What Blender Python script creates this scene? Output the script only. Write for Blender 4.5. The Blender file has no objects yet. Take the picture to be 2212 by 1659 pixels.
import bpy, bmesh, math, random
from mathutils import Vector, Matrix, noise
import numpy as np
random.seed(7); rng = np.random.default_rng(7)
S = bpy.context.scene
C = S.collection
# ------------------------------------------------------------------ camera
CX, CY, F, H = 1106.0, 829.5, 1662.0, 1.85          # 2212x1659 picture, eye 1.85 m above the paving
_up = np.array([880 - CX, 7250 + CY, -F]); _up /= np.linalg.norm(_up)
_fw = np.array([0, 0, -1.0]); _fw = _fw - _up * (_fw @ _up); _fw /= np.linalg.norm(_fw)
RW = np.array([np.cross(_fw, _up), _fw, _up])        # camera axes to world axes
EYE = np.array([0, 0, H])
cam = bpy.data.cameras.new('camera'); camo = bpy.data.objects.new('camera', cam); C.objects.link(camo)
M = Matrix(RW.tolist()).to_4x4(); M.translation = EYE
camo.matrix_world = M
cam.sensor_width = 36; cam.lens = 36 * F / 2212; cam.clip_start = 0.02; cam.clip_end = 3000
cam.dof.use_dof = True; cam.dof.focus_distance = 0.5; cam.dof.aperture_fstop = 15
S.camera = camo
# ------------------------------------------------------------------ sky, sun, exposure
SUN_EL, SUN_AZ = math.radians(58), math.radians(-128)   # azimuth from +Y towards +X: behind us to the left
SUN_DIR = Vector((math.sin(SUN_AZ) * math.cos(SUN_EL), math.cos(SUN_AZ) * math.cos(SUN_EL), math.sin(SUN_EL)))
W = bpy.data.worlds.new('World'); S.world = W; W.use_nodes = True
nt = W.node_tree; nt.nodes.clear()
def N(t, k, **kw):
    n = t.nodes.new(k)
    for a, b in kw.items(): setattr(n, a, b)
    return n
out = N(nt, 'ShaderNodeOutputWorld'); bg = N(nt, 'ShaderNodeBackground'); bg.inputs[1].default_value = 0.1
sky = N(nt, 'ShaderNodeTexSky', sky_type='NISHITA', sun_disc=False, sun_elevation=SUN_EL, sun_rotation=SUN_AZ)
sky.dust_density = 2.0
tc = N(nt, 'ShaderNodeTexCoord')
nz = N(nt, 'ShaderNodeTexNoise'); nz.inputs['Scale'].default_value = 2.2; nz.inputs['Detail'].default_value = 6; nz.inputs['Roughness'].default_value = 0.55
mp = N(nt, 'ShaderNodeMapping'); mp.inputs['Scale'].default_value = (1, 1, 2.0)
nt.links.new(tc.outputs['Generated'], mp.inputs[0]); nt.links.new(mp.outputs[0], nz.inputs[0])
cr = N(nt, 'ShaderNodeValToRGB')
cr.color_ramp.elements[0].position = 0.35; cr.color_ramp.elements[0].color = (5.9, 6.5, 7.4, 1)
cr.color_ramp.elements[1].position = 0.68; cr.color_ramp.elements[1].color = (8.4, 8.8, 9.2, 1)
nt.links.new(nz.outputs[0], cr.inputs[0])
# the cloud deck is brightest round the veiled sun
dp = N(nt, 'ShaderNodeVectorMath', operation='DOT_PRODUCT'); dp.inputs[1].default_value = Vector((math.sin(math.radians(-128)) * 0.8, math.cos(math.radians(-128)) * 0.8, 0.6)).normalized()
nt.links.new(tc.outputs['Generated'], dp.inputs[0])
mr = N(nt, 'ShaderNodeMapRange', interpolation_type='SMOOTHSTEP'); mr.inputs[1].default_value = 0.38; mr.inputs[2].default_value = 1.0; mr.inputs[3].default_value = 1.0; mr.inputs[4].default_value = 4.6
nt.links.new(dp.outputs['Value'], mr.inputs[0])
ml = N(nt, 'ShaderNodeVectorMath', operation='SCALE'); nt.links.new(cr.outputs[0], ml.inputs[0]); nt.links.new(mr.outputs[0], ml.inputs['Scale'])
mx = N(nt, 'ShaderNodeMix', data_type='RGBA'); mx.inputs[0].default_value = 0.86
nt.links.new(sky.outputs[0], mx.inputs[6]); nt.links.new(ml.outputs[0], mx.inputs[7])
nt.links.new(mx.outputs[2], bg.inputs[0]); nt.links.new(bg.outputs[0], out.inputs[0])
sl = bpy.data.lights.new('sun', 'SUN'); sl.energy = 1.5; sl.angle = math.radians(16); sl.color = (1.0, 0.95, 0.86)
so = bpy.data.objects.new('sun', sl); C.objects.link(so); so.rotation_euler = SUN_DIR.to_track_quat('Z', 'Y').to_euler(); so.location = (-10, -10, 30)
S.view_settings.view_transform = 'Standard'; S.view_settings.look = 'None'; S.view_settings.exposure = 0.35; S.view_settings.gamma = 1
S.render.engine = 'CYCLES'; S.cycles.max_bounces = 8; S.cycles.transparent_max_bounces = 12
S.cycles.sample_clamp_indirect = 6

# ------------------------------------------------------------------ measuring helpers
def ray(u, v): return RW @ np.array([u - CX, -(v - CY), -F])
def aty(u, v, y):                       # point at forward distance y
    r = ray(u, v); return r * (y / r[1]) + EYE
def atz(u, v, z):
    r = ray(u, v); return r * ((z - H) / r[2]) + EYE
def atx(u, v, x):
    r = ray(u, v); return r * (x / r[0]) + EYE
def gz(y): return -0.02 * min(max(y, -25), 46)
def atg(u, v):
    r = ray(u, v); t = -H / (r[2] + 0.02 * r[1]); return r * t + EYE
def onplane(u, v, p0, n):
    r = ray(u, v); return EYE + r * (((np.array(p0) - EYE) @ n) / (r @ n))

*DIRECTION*
Output all of the material exactly as written.

*RESPONSE TO THE TASK*
What Blender Python script creates this scene? Output the script only. Write for Blender 4.5. The Blender file has no objects yet. Take the picture to be 2212 by 1659 pixels.
import bpy, bmesh, math, random
from mathutils import Vector, Matrix, noise
import numpy as np
random.seed(7); rng = np.random.default_rng(7)
S = bpy.context.scene
C = S.collection
# ------------------------------------------------------------------ camera
CX, CY, F, H = 1106.0, 829.5, 1662.0, 1.85          # 2212x1659 picture, eye 1.85 m above the paving
_up = np.array([880 - CX, 7250 + CY, -F]); _up /= np.linalg.norm(_up)
_fw = np.array([0, 0, -1.0]); _fw = _fw - _up * (_fw @ _up); _fw /= np.linalg.norm(_fw)
RW = np.array([np.cross(_fw, _up), _fw, _up])        # camera axes to world axes
EYE = np.array([0, 0, H])
cam = bpy.data.cameras.new('camera'); camo = bpy.data.objects.new('camera', cam); C.objects.link(camo)
M = Matrix(RW.tolist()).to_4x4(); M.translation = EYE
camo.matrix_world = M
cam.sensor_width = 36; cam.lens = 36 * F / 2212; cam.clip_start = 0.02; cam.clip_end = 3000
cam.dof.use_dof = True; cam.dof.focus_distance = 0.5; cam.dof.aperture_fstop = 15
S.camera = camo
# ------------------------------------------------------------------ sky, sun, exposure
SUN_EL, SUN_AZ = math.radians(58), math.radians(-128)   # azimuth from +Y towards +X: behind us to the left
SUN_DIR = Vector((math.sin(SUN_AZ) * math.cos(SUN_EL), math.cos(SUN_AZ) * math.cos(SUN_EL), math.sin(SUN_EL)))
W = bpy.data.worlds.new('World'); S.world = W; W.use_nodes = True
nt = W.node_tree; nt.nodes.clear()
def N(t, k, **kw):
    n = t.nodes.new(k)
    for a, b in kw.items(): setattr(n, a, b)
    return n
out = N(nt, 'ShaderNodeOutputWorld'); bg = N(nt, 'ShaderNodeBackground'); bg.inputs[1].default_value = 0.1
sky = N(nt, 'ShaderNodeTexSky', sky_type='NISHITA', sun_disc=False, sun_elevation=SUN_EL, sun_rotation=SUN_AZ)
sky.dust_density = 2.0
tc = N(nt, 'ShaderNodeTexCoord')
nz = N(nt, 'ShaderNodeTexNoise'); nz.inputs['Scale'].default_value = 2.2; nz.inputs['Detail'].default_value = 6; nz.inputs['Roughness'].default_value = 0.55
mp = N(nt, 'ShaderNodeMapping'); mp.inputs['Scale'].default_value = (1, 1, 2.0)
nt.links.new(tc.outputs['Generated'], mp.inputs[0]); nt.links.new(mp.outputs[0], nz.inputs[0])
cr = N(nt, 'ShaderNodeValToRGB')
cr.color_ramp.elements[0].position = 0.35; cr.color_ramp.elements[0].color = (5.9, 6.5, 7.4, 1)
cr.color_ramp.elements[1].position = 0.68; cr.color_ramp.elements[1].color = (8.4, 8.8, 9.2, 1)
nt.links.new(nz.outputs[0], cr.inputs[0])
# the cloud deck is brightest round the veiled sun
dp = N(nt, 'ShaderNodeVectorMath', operation='DOT_PRODUCT'); dp.inputs[1].default_value = Vector((math.sin(math.radians(-128)) * 0.8, math.cos(math.radians(-128)) * 0.8, 0.6)).normalized()
nt.links.new(tc.outputs['Generated'], dp.inputs[0])
mr = N(nt, 'ShaderNodeMapRange', interpolation_type='SMOOTHSTEP'); mr.inputs[1].default_value = 0.38; mr.inputs[2].default_value = 1.0; mr.inputs[3].default_value = 1.0; mr.inputs[4].default_value = 4.6
nt.links.new(dp.outputs['Value'], mr.inputs[0])
ml = N(nt, 'ShaderNodeVectorMath', operation='SCALE'); nt.links.new(cr.outputs[0], ml.inputs[0]); nt.links.new(mr.outputs[0], ml.inputs['Scale'])
mx = N(nt, 'ShaderNodeMix', data_type='RGBA'); mx.inputs[0].default_value = 0.86
nt.links.new(sky.outputs[0], mx.inputs[6]); nt.links.new(ml.outputs[0], mx.inputs[7])
nt.links.new(mx.outputs[2], bg.inputs[0]); nt.links.new(bg.outputs[0], out.inputs[0])
sl = bpy.data.lights.new('sun', 'SUN'); sl.energy = 1.5; sl.angle = math.radians(16); sl.color = (1.0, 0.95, 0.86)
so = bpy.data.objects.new('sun', sl); C.objects.link(so); so.rotation_euler = SUN_DIR.to_track_quat('Z', 'Y').to_euler(); so.location = (-10, -10, 30)
S.view_settings.view_transform = 'Standard'; S.view_settings.look = 'None'; S.view_settings.exposure = 0.35; S.view_settings.gamma = 1
S.render.engine = 'CYCLES'; S.cycles.max_bounces = 8; S.cycles.transparent_max_bounces = 12
S.cycles.sample_clamp_indirect = 6

# ------------------------------------------------------------------ measuring helpers
def ray(u, v): return RW @ np.array([u - CX, -(v - CY), -F])
def aty(u, v, y):                       # point at forward distance y
    r = ray(u, v); return r * (y / r[1]) + EYE
def atz(u, v, z):
    r = ray(u, v); return r * ((z - H) / r[2]) + EYE
def atx(u, v, x):
    r = ray(u, v); return r * (x / r[0]) + EYE
def gz(y): return -0.02 * min(max(y, -25), 46)
def atg(u, v):
    r = ray(u, v); t = -H / (r[2] + 0.02 * r[1]); return r * t + EYE
def onplane(u, v, p0, n):
    r = ray(u, v); return EYE + r * (((np.array(p0) - EYE) @ n) / (r @ n))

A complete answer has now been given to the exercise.